Question: If it is difficult for somebody to strive for the Supreme, for the Highest, is it better to insincerely strive for the Highest or to sincerely strive for an intermediate goal?

Sri Chinmoy: An intermediate goal is for those who have not accepted the spiritual life, for those who are caught by ordinary life. Because they have to think of their children, their husbands and wives, their earthly life, they are already at a lower level. When aspiration is not involved, when someone does not have the inner urge to climb up the mountain, then naturally he will be satisfied to climb up a hill. But once someone begins aspiring and accepts the spiritual life, his goal must be the Highest. There can be no intermediate goal for sincere seekers.

Insincere seekers can have an intermediate goal. But for those who want to be true instruments of God, for those who have the inner courage to dare to say, “I have come into the world to please God in His own Way,” there can be no intermediate goal. They have to go to the topmost branch of the aspiration-life-tree. After climbing up a few metres they may slip and fall down; they may fall down again and again. But their goal has to be the Highest.

Once we start compromising with the outer life, our spiritual life is finished. If we think we can be totally involved in the outer life or social life, then we are only fooling ourselves. Before we know it, the outer life will start lording it over us and our inner life will end. As soon as we lose our seriousness in the spiritual life, we are gone. At first we may say to God, “I will please You fifty per cent and You please me fifty per cent.” But eventually we will say, “God, You please me ninety per cent because I am so weak.” Finally, our message will be: “God, I am so useless! You have to please me ninety-nine percent.” Then the game is over. If we can be satisfied with keeping only a one-percent connection with our inner life, with our Source, then our spiritual life is a complete failure.

The day we accepted the spiritual life, we had the hope and eagerness to reach the Highest. Nobody came to our spiritual path with the idea, “If I get a little joy or conquer a little of my jealousy and doubt, that will be enough.” No, everyone came with the eagerness, the readiness and the inner urge to become an absolutely divine person. In rare cases, people may have joined the path only to see what it looked like, to see what kind of flowers it had and whether those flowers were really beautiful and fragrant. But in most cases, the disciples joined the path to reach the Highest, which is to please God in God’s own Way through love, devotion and surrender. When this is our goal, then inwardly we have to climb up the highest mountain.
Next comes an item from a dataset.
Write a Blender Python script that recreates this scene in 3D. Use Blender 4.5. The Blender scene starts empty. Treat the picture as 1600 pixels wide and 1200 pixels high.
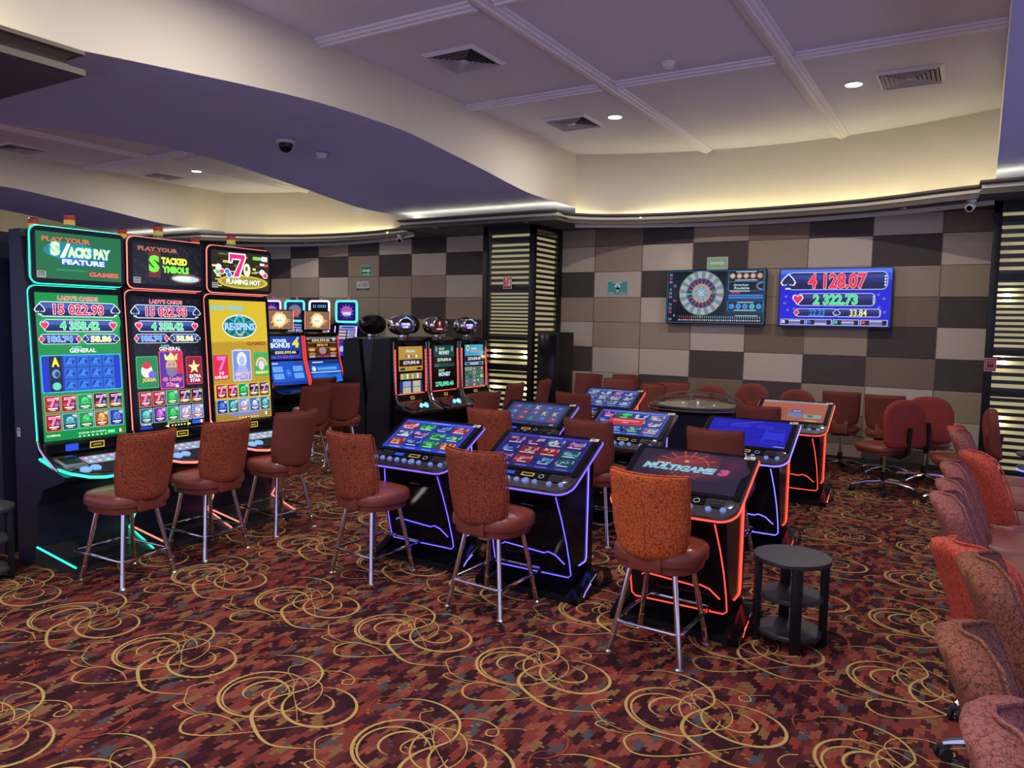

The problem is that we cleverly and deliberately forget our goal.

True, everybody’s height may not be the same, but everybody’s willingness can be the same. One disciple may have the capacity to walk with the Master only for one mile, while another has the capacity to run a marathon with the Master. But along with capacity, readiness and eagerness also are of paramount importance. If someone does not have the same capacity as somebody else, that person’s willingness God will also take into account. If God sees sincere willingness, immediately He will increase the person’s capacity. So many people have run only two miles a day and then completed a marathon. It is all due to their eagerness. Before I completed a marathon, I had covered at most only three or four miles. But my eagerness carried me to my goal.